The train rumbled across the dirt, sending shockwaves of sound and force across the air and land. And so began the detachment of mass amounts of human beings from themselves and their world. Even with the passage of ships across thousands of miles of sea, humans were subject to wind and tides. Through the concentrated combustion of hydrocarbons, the locomotive enables disproportionate movement, a pseudo-freedom nonetheless still dependent on the natural world it desperately attempts to evade through a social order consisting, at least, in the industrial extraction and transportation of coal, the extraction, transportation and refinement of metal ore and the fabrication and transportation of train parts. The power of the hydrocarbon still has yet to be harnessed: except in certain Formula 1 configurations, average thermal efficiency [Useful Work Output divided by Total Fuel Input] is about a third of fuel input.
The concentrated use of energy changes human interaction with the environment. The specific example of the locomotive denotes a disjunction between the experience and power of humans and the natural world through the concentrated combustion of chains of hydrocarbons. Rather than the balanced interaction with one’s environment required of movement involving a horse or one’s own feet, the machine cannot stop or get tired. It does not know a limit except the replacement of broken parts and the fueling of the train engine. Thus, the inhuman machine becomes the active force in global economic development. All those who do not participate are out-competed by its inhuman productivity, even, the humans. Thus, we all become a part of keeping the machine running in the name of greater productivity and profits, even if this productivity and profit lowers life expectancy, causes dis-ease, in the mental and physical sickness sense and fundamentally does not address what it means to be human.
The history of technological development evolves into the disincarnation of the human being from their faculties. As the prowess of technology increases, so does man’s dependency on it. It has increased to the extent that people cannot navigate a few miles in an American city without Google Maps. The phone, rather than showing people how to navigate the territory, has become the territory. The development of this technological incubus is why a century after the industrial revolution, English writer E.M. Forster could imagine a future wherein human beings live entirely technologically mediated lives, discussing ideas and only meeting each other virtually, amounting to living in everything but life (The Day the Machine Stopped, 1913).

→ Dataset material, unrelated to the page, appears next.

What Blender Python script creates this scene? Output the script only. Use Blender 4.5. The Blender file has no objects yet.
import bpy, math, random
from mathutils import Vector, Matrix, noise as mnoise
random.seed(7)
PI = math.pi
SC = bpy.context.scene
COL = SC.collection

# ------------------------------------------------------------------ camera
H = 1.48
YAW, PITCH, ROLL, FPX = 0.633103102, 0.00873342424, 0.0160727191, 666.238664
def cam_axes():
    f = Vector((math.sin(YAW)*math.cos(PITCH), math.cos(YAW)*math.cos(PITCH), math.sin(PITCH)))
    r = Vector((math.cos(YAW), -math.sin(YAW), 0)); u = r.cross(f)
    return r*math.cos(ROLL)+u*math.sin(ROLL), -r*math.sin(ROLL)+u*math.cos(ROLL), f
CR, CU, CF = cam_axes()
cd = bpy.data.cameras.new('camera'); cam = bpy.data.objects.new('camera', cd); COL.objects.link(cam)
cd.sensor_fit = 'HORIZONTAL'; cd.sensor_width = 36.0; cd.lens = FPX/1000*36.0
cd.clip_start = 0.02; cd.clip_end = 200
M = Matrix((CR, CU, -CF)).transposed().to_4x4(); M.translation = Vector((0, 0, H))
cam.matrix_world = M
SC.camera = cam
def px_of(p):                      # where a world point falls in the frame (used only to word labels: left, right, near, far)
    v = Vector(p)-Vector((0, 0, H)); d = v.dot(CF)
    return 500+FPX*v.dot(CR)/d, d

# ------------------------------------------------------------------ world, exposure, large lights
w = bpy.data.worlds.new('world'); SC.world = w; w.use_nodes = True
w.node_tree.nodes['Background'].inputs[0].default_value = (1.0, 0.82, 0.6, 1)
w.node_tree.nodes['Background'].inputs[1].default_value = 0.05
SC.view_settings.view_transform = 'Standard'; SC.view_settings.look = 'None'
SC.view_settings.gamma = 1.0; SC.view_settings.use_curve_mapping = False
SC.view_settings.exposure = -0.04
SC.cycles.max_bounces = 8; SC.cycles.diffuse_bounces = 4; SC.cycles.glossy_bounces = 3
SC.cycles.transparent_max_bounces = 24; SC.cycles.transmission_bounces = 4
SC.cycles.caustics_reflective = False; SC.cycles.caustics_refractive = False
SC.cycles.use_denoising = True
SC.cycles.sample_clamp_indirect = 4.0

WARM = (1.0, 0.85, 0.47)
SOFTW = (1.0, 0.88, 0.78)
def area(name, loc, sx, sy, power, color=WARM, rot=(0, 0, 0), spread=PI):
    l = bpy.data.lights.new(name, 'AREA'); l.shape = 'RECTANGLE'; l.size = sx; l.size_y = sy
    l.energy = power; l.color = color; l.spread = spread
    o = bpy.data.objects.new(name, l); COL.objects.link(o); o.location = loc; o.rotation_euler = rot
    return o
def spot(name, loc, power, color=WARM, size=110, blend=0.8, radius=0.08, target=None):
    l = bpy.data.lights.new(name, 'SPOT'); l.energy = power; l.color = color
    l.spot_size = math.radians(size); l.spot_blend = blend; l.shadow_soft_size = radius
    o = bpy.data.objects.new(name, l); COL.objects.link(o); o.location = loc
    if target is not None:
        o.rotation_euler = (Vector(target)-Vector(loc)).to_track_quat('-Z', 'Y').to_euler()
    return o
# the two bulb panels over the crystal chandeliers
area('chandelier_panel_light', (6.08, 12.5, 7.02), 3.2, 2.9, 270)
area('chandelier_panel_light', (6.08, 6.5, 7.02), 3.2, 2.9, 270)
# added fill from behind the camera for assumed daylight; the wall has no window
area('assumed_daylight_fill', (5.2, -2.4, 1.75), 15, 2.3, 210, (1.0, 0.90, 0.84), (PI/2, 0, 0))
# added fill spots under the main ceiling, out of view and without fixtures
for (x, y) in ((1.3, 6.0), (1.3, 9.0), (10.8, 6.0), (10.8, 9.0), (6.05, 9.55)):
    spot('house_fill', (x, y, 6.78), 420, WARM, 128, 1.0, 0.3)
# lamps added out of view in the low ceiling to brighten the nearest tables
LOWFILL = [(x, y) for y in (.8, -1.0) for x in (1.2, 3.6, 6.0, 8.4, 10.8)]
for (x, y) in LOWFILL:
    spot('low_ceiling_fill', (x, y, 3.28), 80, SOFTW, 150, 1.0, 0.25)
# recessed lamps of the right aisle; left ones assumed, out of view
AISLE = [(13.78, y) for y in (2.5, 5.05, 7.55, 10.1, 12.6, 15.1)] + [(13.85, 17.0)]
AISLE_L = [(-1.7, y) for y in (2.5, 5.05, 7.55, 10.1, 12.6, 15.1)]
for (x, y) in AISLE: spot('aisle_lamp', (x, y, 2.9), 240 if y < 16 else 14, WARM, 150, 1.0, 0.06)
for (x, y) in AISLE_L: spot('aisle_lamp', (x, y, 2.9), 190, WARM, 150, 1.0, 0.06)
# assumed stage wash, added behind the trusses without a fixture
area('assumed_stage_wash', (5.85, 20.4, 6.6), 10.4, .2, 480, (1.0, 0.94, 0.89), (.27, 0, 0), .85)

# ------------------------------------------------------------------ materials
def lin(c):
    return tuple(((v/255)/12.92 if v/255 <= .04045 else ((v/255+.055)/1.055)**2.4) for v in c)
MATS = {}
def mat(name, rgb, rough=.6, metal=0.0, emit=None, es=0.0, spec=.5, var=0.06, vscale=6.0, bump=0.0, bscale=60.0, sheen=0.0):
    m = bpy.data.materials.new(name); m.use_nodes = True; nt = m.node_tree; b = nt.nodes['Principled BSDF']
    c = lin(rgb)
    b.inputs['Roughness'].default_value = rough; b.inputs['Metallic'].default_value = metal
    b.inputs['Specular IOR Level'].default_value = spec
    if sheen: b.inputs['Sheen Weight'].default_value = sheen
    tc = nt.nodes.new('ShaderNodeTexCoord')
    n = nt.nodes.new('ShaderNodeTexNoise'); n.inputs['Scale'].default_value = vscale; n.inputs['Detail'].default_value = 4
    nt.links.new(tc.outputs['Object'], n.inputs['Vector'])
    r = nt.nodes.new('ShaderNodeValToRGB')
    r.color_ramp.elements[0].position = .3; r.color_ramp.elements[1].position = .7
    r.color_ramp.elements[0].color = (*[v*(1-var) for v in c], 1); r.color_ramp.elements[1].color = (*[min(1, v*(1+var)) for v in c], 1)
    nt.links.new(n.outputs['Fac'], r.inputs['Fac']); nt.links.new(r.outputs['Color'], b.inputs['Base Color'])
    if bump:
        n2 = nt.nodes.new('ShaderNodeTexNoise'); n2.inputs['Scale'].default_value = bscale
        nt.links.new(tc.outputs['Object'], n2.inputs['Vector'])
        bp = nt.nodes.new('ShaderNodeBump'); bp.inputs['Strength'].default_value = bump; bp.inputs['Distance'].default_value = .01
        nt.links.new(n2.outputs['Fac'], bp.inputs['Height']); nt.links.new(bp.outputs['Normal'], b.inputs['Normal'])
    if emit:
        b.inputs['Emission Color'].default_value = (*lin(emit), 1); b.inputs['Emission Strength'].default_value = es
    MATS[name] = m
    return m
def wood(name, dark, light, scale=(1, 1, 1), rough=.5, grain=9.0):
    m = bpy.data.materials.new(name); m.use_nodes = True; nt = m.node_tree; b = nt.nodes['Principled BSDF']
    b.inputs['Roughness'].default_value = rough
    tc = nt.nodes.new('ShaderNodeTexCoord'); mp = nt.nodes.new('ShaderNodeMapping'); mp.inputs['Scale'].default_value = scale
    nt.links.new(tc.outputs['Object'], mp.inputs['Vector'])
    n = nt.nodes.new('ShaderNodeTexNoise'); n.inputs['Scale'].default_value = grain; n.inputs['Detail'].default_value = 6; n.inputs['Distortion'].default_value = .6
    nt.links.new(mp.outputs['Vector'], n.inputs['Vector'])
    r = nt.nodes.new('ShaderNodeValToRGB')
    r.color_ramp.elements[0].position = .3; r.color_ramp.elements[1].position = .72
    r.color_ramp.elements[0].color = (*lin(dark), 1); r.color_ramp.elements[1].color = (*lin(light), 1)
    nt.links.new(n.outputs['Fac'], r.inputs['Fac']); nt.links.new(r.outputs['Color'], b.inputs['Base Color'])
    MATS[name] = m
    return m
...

The turn of the television revolution meant the publicizing of all things big, small and gossip-worthy. TV is essentially not a medium of substance, requiring subjugation by everyone who interacts with it. It does not pause unless you make it. It does not wait for you to be ready for the next commercial. It is not even benefitted by your understanding
The media landscape created in post-WW2 America instilled a parallel reality in the mind of its watchers. Not only were Hollywood movies made to celebrate lives of extremity, but advertisements served to root the corporate, consumer ethos of the American mind. Before this, people had to at least interact with each other to get a feel for reality, travel to experience new environments or read in order to inform themselves. Now, human beings can be rendered spectator to their very life in their dining room, watching a TV program rather than interacting with each other.
The result of concentrated energy in our minds is a profound destabilization of the ways and limits of reality. The mind, best served by being rewarded for positive effort, is curtailed by the immediate fluff of contemporary entertainment. The ideals of life, the Good, Christ in the other, is lost in the onslaught of automobile, smartphone and television.
The stimuli we are continually absorbing begin to absorb our will itself. It is no coincidence that this time of our greatest technological development is also our greatest mental health crisis. In addition to an environment where we rely on experts to tell us how to live, we rely on technology for basic needs. At the end of the day, what did the human really do? Did it even need to be there?
The technology developed to ease human life has begun to subsume it. We, like babies, are too interested in the marshmallows to abstain.